Background Information: This is a very popular holiday/festival in Armenia that is celebrated by everyone in Armenia ranging from little children to elderly. It is a community affair.

Context: The informant told me about this festival during a conversation in which I asked her to tell me about an Armenian tradition/holiday that she knows about.

Thoughts: This holiday seems to have roots in pagan traditions but has managed to carry on to present day. I think this holiday does a great job at showing the spirit of the Armenian people and brings a joyous part of the year that many look forward to. I believe that through all that the Armenian people have gone through, Vardavar is a testament to the strength of Armenia’s culture and heritage.

Dolores Hill Bomb – Bay Area skating “festival”

The following is a transcript of a conversation between me, M, and my friend, T.

M: What is the Dolores Hill Bomb?

T: I guess it’s more for like bay area skaters, but Dolores Hill Bomb is this event we go to. So like every summer, I don’t remember what day, in San Francisco, a bunch of –hundreds actually– of skaters get together and they just like, bomb hills in San Francisco. If you look up Dolores Hill bombs there’s tons of videos. They or we actually do it every year, its literally just skaters getting together and fucking bombing hills, because there’s a lot of hills in San Francisco. 

Me: what does that mean? Bombing hills?

T: Just like, going down hills, like fast. Super high speed. It doesn’t sound scary, but just going downhill on a skateboard, like a big San Francisco hill…..its intense. You need to watch videos.

M: How did you hear about it?

T: (pause)…just like, through the community….if you hang out with um any sort of actual skater and skating is something they’re passionate about, you learn about it. It’s through word of mouth, and that’s how it started. 

Me: So it’s hundreds of people?


T: Yeah, and people keep coming, even though every year someone injures themselves pretty bad. It’s a big deal for us.

Me: How long have you been going to it? 

T: Just two years. But I’ve known about it for a while…I didn’t go before because I was younger, its a bit of …well, you know skate scene can be vulgar, so I didn’t go, and also it was a bit of a drive and I didn’t have a car. 

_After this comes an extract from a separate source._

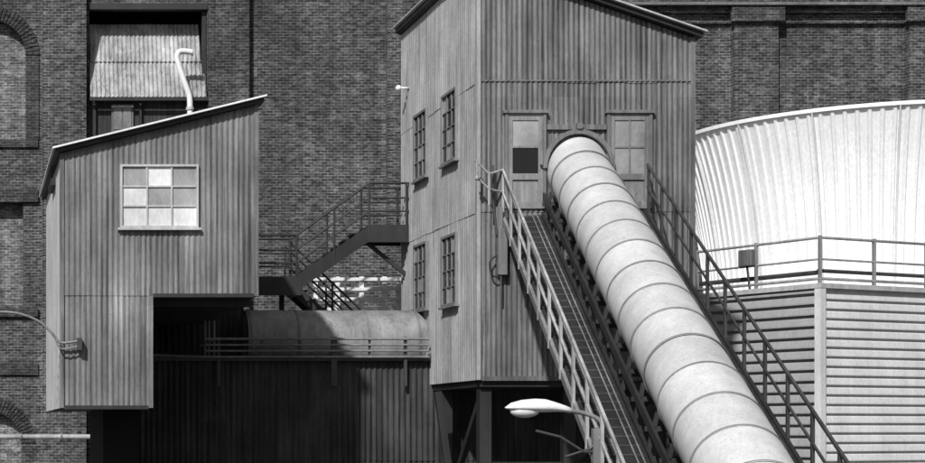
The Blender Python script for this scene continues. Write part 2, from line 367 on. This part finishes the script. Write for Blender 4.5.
g=G(); g.box(X(103,38.5),X(139,38.5),38.5,42.8,0,hb0-.0); g.out('shadow_gap_block','black',H)  # black box added to stand in for the shadow below the house
g=G(); g.box(hx0-.12,hx0-.02,38,39.4,Z(185,38),Z(178,38)); g.out('side_ledge','steel',H)

GL=empty('gooseneck_lamp'); d=35.8
g=G(); pts=[P(a,b,d) for a,b in ((80,341),(64,343),(58,341),(50,331),(38,321),(20,314),(2,312),(-16,314),(-24,320))]
g.sweep(spline(pts),.028,8); g.sweep(spline([P(80,346,d),P(62,349,d),P(56,341,d)]),.02); g.out('arm','railM',GL,True)
g=G(); g.box(X(77,d),X(82,d),d-.03,hy0-.02,Z(350,d),Z(338,d)); g.out('wall_plate','rail',GL)
e=P(-24,320,d); G().cyl(e,e-V((0,0,.3)),.06,16,.25).out('shade','rail',GL,True)

# ================================================================ lower shed
SH=empty('corrugated_shed'); d=42.0
sx0=X(140,d); sx1=17.0; sz=Z(360,d)
corr((sx0,d,0),(1,0,0),sx1-sx0,lambda t:0,lambda t:sz,(0,-1,0),.14,.018,(6.3,)).out('front_siding','shed',SH,True)
corr((sx0,46.5,0),(0,-1,0),4.5,lambda t:0,lambda t:sz,(-1,0,0),.16,.022).out('side_siding','shed',SH,True)
g=G(); g.box(sx0-.08,tx0-.03,d-.12,46.5,sz+.003,sz+.09); g.out('roof_platform','steel',SH)
g=G(); g.box(sx0-.1,tx0-.03,d-.18,d-.123,sz-.03,sz+.10); g.out('platform_edge','rail',SH)
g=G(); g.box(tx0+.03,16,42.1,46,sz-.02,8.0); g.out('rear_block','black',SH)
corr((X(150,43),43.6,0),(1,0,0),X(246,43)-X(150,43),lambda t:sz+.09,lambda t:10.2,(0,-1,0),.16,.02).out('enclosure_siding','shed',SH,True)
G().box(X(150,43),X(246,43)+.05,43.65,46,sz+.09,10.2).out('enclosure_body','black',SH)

# ================================================================ platform railing
PR=empty('pipe_railing'); d=41.75; g=G()
for py,r in ((339,.032),(345,.026),(351,.026),(357,.028)):
    g.cyl(P(206,py,d),P(429,py,d),r)
g.path([P(153,355,d),P(206,357,d)],.03)
g.path([P(200,346,d+.3),P(216,339,d)],.03)
for px in (205,209,214): g.path([P(px,357,d+.3),P(px,309,d+.3)],.03)
g.out('rails','railM',PR)
g=G()
for px in (219,333,336,406): g.box(X(px,d)-.035,X(px,d)+.035,d+.03,d+.1,Z(386,d),Z(337,d))
for px in (262,300,370): g.box(X(px,d)-.025,X(px,d)+.025,d+.03,d+.08,Z(358,d),Z(338,d))
g.out('posts','rail',PR)

# ================================================================ duct
DU=empty('horizontal_duct'); dy=43.05; r=.78; zc=Z(310.5,dy)-r
x0=X(244,dy); x1=tx0+.0; g=G(); g.cyl((x0,dy,zc),(x1,dy,zc),r,48,cap=False); g.out('duct_shell','duct',DU,True)
g=G()
for px in (246,293,361,411): g.cyl((X(px,dy),dy,zc),(X(px,dy)+.05,dy,zc),r+.025,48)
g.out('duct_flanges','railM',DU)
g=G()
for px in (275,330,390): g.box(X(px,dy)-.06,X(px,dy)+.06,dy-.5,dy+.5,sz+.09,zc-r*.7)
g.out('duct_saddles','steel',DU)

# ================================================================ staircase
ST=empty('metal_staircase'); dn,df=44.0,44.85
g=G(); rl=G()
ul=(X(367,dn),X(409,dn)-.0,Z(226,dn)); ll=(X(236,dn),X(301,dn),Z(278,dn))
g.box(ul[0],tx0+.0,dn,df,ul[2]-.06,ul[2]); g.box(ul[0],tx0,dn-.05,dn-.003,ul[2]-.42,ul[2]+.03); g.box(ul[0],tx0,df+.003,df+.05,ul[2]-.42,ul[2]+.03); g.box(ul[0]-.05,ul[0]-.003,dn,df,ul[2]-.4,ul[2]-.08)
g.box(ll[0],ll[1],dn,df+.9,ll[2]-.06,ll[2]); g.box(ll[0],ll[1],dn-.05,dn-.003,ll[2]-.45,ll[2]+.03)
g.box(ll[1]-.2,ll[1]-.1,dn+.02,df,ll[2]-.45,ll[2]-.07)
for y in (dn-.02,df+.02):
    g.beam((ul[0]+.1,y,ul[2]-.16),(ll[1]-.15,y,ll[2]-.16),.05,.34)
ns=8
for i in range(1,ns):
    t=i/ns; x=ul[0]+(ll[1]-ul[0])*t; z=ul[2]+(ll[2]-ul[2])*t
    g.box(x-.14,x+.14,dn+.01,df-.01,z-.04,z)
fx,fz=ll[1]+2.1,sz+.1
for y in (df+.1,df+.85): g.beam((ll[1]-.05,y,ll[2]-.16),(fx,y,fz),.05,.26)
for i in range(1,9):
    t=i/9; x=ll[1]+(fx-ll[1])*t; z=ll[2]+(fz-ll[2])*t; g.box(x-.13,x+.13,df+.13,df+.82,z-.04,z)
g.out('stringers_and_treads','steel',ST)
for y in (dn-.03,df+.03):
    for h in (1.1,.72,.38):
        a=V((tx0,y,ul[2]+h)); b=V((ul[0]+.05,y,ul[2]+h)); c=V((ll[1]-.12,y,ll[2]+h)); e=V((ll[0],y,ll[2]+h))
        rl.path([a,b,c,e],.03 if h==1.1 else .022)
    for x,z in ((tx0-.08,ul[2]),(ul[0]+.05,ul[2]),((ul[0]+ll[1])/2,(ul[2]+ll[2])/2),(ll[1]-.12,ll[2]),(ll[0]+.5,ll[2])):
        rl.cyl((x,y,z-.2),(x,y,z+1.1),.03)
for y in (df+.08,df+.88):
    for h in (1.0,.55):
        rl.path([V((ll[1]-.1,y,ll[2]+h)),V((fx,y,fz+h))],.028)
    for t in (0,.5,1): rl.cyl((ll[1]-.1+(fx-ll[1]+.1)*t,y,ll[2]+(fz-ll[2])*t-.1),(ll[1]-.1+(fx-ll[1]+.1)*t,y,ll[2]+(fz-ll[2])*t+1.0),.028)
rl.out('handrails','steel',ST)
g=G()
for x in (ll[0]+.3,ll[1]-.3): g.box(x-.06,x+.06,df+.2,df+.32,sz+.09,ll[2]-.07)
g.beam((ul[0]+.1,44.4,ul[2]-.4),(tx0,44.4,ul[2]-1.2),.08,.1); g.out('posts','steel',ST)

# ================================================================ white fence
WF=empty('white_fence'); d=46.2; g=G()
wx0,wx1=X(312,d),X(402,d)
for py in (279,289,299,309): g.box(wx0,wx1,d,d+.04,Z(py+1.7,d),Z(py-1.5,d))
for px in (316,338,362,385,399): g.box(X(px,d)-.06,X(px,d)+.06,d+.043,d+.12,sz+.09,Z(276.5,d))
g.out('boards','white',WF)

# ================================================================ conveyor
C=empty('enclosed_conveyor')
lat=V((.9856,-.1688,0))
AX=lambda s: V((13.4-.1713*s,38-s,12.80-.487*s))
def C3(s,l,h): return AX(s)+lat*l+V((0,0,h))
Lm=23.2; R=.665; ax_d=(AX(1)-AX(0)).normalized()
nn=56
a_=ax_d.cross(V((0,0,1))).normalized(); b_=a_.cross(ax_d).normalized()
def ring(s,r): c=AX(s); return [c+(a_*math.cos(2*math.pi*i/nn)+b_*math.sin(2*math.pi*i/nn))*r for i in range(nn)]
tg=[G(),G(),G()]; bd=G(); s=-.25; k=0; seq=[0,1,2,0,2,1,0,0,1,2,1,0,2,0,1,2,0,1,0,2,1,0,2,1,0,1]
while s<Lm:
    L=1.02; r=R+random.uniform(-.007,.007)
    e=min(s+L,Lm)
    tg[seq[k]].add(ring(s,r)+ring(e-.05,r+.006)+ring(e+.03,r+.014),[(j*nn+i,j*nn+(i+1)%nn,(j+1)*nn+(i+1)%nn,(j+1)*nn+i) for j in range(2) for i in range(nn)])
    bd.add(ring(s+L-.010,R+.002)+ring(s+L-.008,R+.024)+ring(s+L+.014,R+.024)+ring(s+L+.016,R+.002),[(j*nn+i,j*nn+(i+1)%nn,(j+1)*nn+(i+1)%nn,(j+1)*nn+i) for j in range(3) for i in range(nn)])
    s+=L; k+=1
tg[0].add(ring(Lm,R),[tuple(range(nn))])
for i in range(3): tg[i].out('tube_shell_%d'%i,'tube%d'%i,C,True)
bd.out('tube_bands','band',C)
st=G(); dk=G(); cb=G(); cl=G()
LL,LR=-1.58,1.40; DH=-.95
dk.hexa([C3(0,LL,DH-.04),C3(0,-.8,DH-.04),C3(0,-.8,DH),C3(0,LL,DH)],[C3(Lm,LL,DH-.04),C3(Lm,-.8,DH-.04),C3(Lm,-.8,DH),C3(Lm,LL,DH)])
dk.hexa([C3(0,.85,DH-.04),C3(0,LR,DH-.04),C3(0,LR,DH),C3(0,.85,DH)],[C3(Lm,.85,DH-.04),C3(Lm,LR,DH-.04),C3(Lm,LR,DH),C3(Lm,.85,DH)])
dk.out('walkway_decks','steel',C)
s=.3
while s<Lm:
    cb.beam(C3(s,LL+.05,DH+.012),C3(s,-.85,DH+.012),.03,.025); cb.beam(C3(s,.9,DH+.012),C3(s,LR-.05,DH+.012),.03,.025); s+=.30
cb.out('treads','rail',C)
for l in (-1.40,-1.28,-1.0,-.9): cl.cyl(C3(0,l,DH+.05),C3(Lm,l,DH+.05),.014,6)
cl.out('cables','railM',C)
for l in (LR+.03,-.76,.81): st.beam(C3(-.0,l,DH-.08),C3(Lm,l,DH-.08),.06,.22)
for l in (-.95,.95):
    st.beam(C3(.1,l,DH-1.3),C3(Lm-3,l,DH-1.3),.12,.14)
    s=.2;u=0
    while s<Lm-3.5:
        st.beam(C3(s,l,DH-.15),C3(s,l,DH-1.3),.08,.08); st.beam(C3(s,l,DH-.15 if u else DH-1.3),C3(s+1.3,l,DH-1.3 if u else DH-.15),.07,.07); s+=1.3;u=1-u
s=.4
while s<Lm:
    st.beam(C3(s,LL,DH-.17),C3(s,LR,DH-.17),.09,.12)
    st.beam(C3(s,-.76,DH-.1),C3(s,-.6,-.35),.07,.07); st.beam(C3(s,.76,DH-.1),C3(s,.6,-.35),.07,.07)
    st.beam(C3(s,-.8,-.62),C3(s,.8,-.62),.07,.08)
    s+=1.02
for l in (-.74,.76): st.beam(C3(0,l,-.52),C3(Lm,l,-.52),.05,.16)
for s in (9,15.5,20):
    for l in (-1.0,1.0):
        q0=C3(s,l,DH-1.3)
        if q0.z>0: st.beam(q0,V((q0.x+(-.3 if l<0 else .3),q0.y,0)),.18,.18)
    if C3(s,0,DH-1.3).z>1: st.beam(C3(s,-1,DH-1.3),C3(s,1,DH-1.3),.16,.2)
st.out('frame','steel',C)
g=G(); g.beam(C3(.1,LL-.03,DH-.04),C3(Lm,LL-.03,DH-.04),.06,.14); g.out('walkway_edge_channel','railM',C)
for l,mm in ((LL-.05,0),(LR+.05,1)):
    rl=G(); z0=DH-.15
    rl.beam(C3(.15,l,.12),C3(Lm-2,l,.12),.045,.045); rl.beam(C3(.15,l,-.38),C3(Lm-2,l,-.38),.035,.035)
    s=.3
    while s<Lm-2: rl.beam(C3(s,l,z0),C3(s,l,.12),.05,.05); s+=1.25
    rl.out('handrail','railL' if mm==0 else 'rail',C)
e=AX(Lm); g=G(); g.box(e.x-1.1,e.x+1.1,e.y-1.6,e.y+.2,0,2.6); g.out('feed_housing','hoist',C,bevel=.03)
g=G()
for o in (0,15): g.path([P(475,160+o,37.6),P(489,174+o,37.6),C3(.3,LL-.05,.12-o*.033)],.026)
g.path([P(477,160,37.6),P(477,180,37.6)],.026); g.path([P(489,172,37.6),P(489,205,37.6)],.025)
g.ball(P(477,178,37.55),.06)
g.out('landing_rails','railL',C)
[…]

Me: Is it like a festival?

T: Yeah, but it’s not an organized thing. It’s not sponsored or official, people just choose to meet up on this day, and support each other, and just skate. 

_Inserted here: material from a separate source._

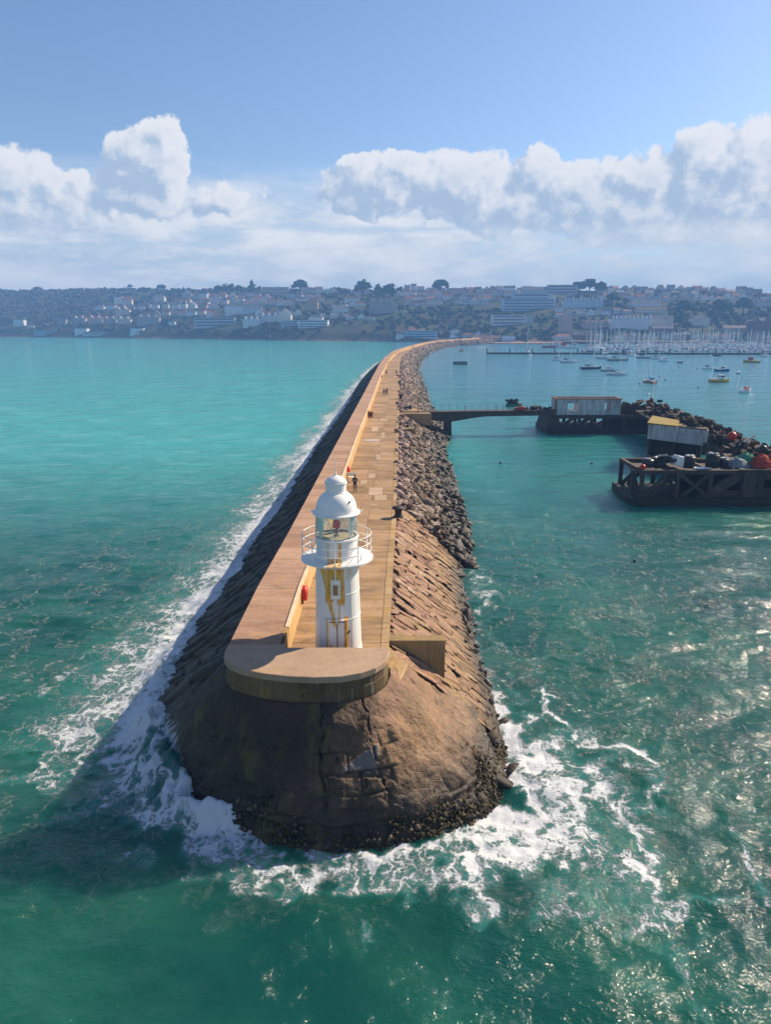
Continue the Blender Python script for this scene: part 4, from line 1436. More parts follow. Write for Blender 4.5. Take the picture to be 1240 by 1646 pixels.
# dome
MB().lathe([(1.05, 7.50), (1.17, 7.55), (1.19, 7.60), (1.16, 7.64), (1.0, 7.655)], n=64, cap=False).build('dome_gutter', M_white, lh, angle=30)
MB().lathe([(1.01, 7.64), (1.01, 7.82), (0.98, 8.02), (0.92, 8.19), (0.83, 8.35), (0.72, 8.48), (0.60, 8.57), (0.50, 8.62)], n=64, cap=False).build('dome', M_white, lh, smooth=True)
for a in (0.2, 2.9):
    MB().box((1.27 * cos(a), 1.27 * sin(a), 7.60), (0.12, 0.10, 0.09), a).build('gutter_spout', M_white, lh, bevel=0.02)
MB().lathe([(0.52, 8.61), (0.52, 8.66), (0.50, 8.67), (0.50, 8.86), (0.51, 8.87), (0.51, 9.04), (0.56, 9.06), (0.56, 9.11)], n=40).build('vent', M_white, lh, angle=30)
MB().lathe([(0.53, 9.10), (0.50, 9.19), (0.42, 9.29), (0.30, 9.37), (0.15, 9.42), (0.05, 9.46), (0.03, 9.5)], n=40).build('vent_cap', M_white, lh, smooth=True)
MB().tube((0, 0, 9.45), (0, 0, 10.28), 0.030, 0.008).tube((0, 0, 9.5), (0, 0, 9.56), 0.06, 0.045).build('lightning_rod', M_white, lh)
MB().tube((0.62, -0.62, 8.20), (0.76, -0.60, 8.28), 0.02).tube((0.66, -0.68, 8.22), (0.70, -0.55, 8.30), 0.015).tube((0.80, -.52, 8.27), (0.84, -.5, 8.36), 0.02).build('bracket', M_iron, lh)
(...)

Me: Did you compete or just watch?

T: Hell, no! I skated around there and casually, but I didn’t bomb…its not a competition necessarily, more like a meet up….it just goes on until the cops come shut it down, because it does shut down the entire street. Skate culture in San Francisco is huge.

Background: Informant is 20 years old, and considers skating to be a big part of her life. She builds her own boards starting in middle school. She skated to school everyday since she was 12 and has continued to skate on her own and with her friends. (most of her friends skateboard as well) 

Context: T is a good friend of mine who I interviewed while FaceTiming her to catch up during quarantine. I asked her about any interesting folklore she knew.

Thoughts: This is the first time I have heard of anything like this. I think it’s a great example of how folklore is so reliant on community and word of mouth, and that people can strongly feel connected to something. Also, that there are layers to folklore- this is not just about skateboarders, but also the Bay Area.